**INFORMATION PROVIDED**

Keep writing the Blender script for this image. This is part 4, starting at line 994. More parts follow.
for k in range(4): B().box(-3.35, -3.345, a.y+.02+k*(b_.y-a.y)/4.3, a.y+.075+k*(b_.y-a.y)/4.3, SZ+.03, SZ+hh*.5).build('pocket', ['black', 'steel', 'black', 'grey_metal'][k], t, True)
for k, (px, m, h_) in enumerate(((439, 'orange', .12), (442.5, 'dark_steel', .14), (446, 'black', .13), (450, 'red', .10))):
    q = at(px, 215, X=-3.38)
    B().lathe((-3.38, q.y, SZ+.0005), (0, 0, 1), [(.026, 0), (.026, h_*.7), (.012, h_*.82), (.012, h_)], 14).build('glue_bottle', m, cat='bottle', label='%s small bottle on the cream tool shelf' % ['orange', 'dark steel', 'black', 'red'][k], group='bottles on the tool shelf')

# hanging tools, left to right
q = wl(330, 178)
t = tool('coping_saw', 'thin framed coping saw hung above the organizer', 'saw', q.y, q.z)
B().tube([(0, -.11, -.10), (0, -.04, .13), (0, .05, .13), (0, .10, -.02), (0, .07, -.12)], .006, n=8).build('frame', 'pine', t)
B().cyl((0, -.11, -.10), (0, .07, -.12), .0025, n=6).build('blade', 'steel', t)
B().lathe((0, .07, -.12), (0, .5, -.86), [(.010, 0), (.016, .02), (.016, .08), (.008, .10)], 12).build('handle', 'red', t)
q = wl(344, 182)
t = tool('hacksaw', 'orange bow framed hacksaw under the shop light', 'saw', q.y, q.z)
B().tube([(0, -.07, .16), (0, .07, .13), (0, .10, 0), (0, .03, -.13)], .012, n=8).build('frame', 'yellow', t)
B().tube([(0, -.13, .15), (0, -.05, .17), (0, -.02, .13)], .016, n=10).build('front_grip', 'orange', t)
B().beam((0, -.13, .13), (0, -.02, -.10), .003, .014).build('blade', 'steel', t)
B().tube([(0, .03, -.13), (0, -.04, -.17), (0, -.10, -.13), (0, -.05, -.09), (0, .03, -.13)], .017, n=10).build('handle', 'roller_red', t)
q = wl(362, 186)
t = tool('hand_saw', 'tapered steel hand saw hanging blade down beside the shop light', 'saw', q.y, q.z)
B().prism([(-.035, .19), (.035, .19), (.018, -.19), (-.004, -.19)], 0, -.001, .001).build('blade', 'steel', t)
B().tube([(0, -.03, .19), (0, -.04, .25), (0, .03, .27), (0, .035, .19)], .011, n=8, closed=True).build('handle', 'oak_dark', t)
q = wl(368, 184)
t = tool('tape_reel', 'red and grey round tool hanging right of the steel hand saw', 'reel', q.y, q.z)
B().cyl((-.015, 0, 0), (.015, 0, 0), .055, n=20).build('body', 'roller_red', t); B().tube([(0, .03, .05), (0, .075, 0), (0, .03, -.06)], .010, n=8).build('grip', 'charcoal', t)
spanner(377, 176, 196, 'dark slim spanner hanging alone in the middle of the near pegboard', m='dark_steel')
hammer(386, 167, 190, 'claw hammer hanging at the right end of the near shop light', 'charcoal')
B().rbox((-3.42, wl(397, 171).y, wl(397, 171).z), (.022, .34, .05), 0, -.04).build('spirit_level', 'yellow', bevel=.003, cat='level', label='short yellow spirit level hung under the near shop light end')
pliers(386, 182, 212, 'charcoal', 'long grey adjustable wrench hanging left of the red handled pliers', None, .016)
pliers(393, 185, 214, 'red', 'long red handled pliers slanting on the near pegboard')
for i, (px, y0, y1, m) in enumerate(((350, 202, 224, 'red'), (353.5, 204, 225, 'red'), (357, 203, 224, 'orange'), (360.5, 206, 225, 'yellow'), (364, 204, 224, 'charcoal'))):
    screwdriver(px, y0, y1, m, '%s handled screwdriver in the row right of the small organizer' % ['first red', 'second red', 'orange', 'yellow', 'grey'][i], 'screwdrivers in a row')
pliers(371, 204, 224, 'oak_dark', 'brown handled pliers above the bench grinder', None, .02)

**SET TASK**
Your output must be the lines of the material above, from the first through the line that contains "the tool shelf')", copied exactly. Include both endpoints and nothing else.

**REPLY TO THE EXERCISE**
Keep writing the Blender script for this image. This is part 4, starting at line 994. More parts follow.
for k in range(4): B().box(-3.35, -3.345, a.y+.02+k*(b_.y-a.y)/4.3, a.y+.075+k*(b_.y-a.y)/4.3, SZ+.03, SZ+hh*.5).build('pocket', ['black', 'steel', 'black', 'grey_metal'][k], t, True)
for k, (px, m, h_) in enumerate(((439, 'orange', .12), (442.5, 'dark_steel', .14), (446, 'black', .13), (450, 'red', .10))):
    q = at(px, 215, X=-3.38)
    B().lathe((-3.38, q.y, SZ+.0005), (0, 0, 1), [(.026, 0), (.026, h_*.7), (.012, h_*.82), (.012, h_)], 14).build('glue_bottle', m, cat='bottle', label='%s small bottle on the cream tool shelf' % ['orange', 'dark steel', 'black', 'red'][k], group='bottles on the tool shelf')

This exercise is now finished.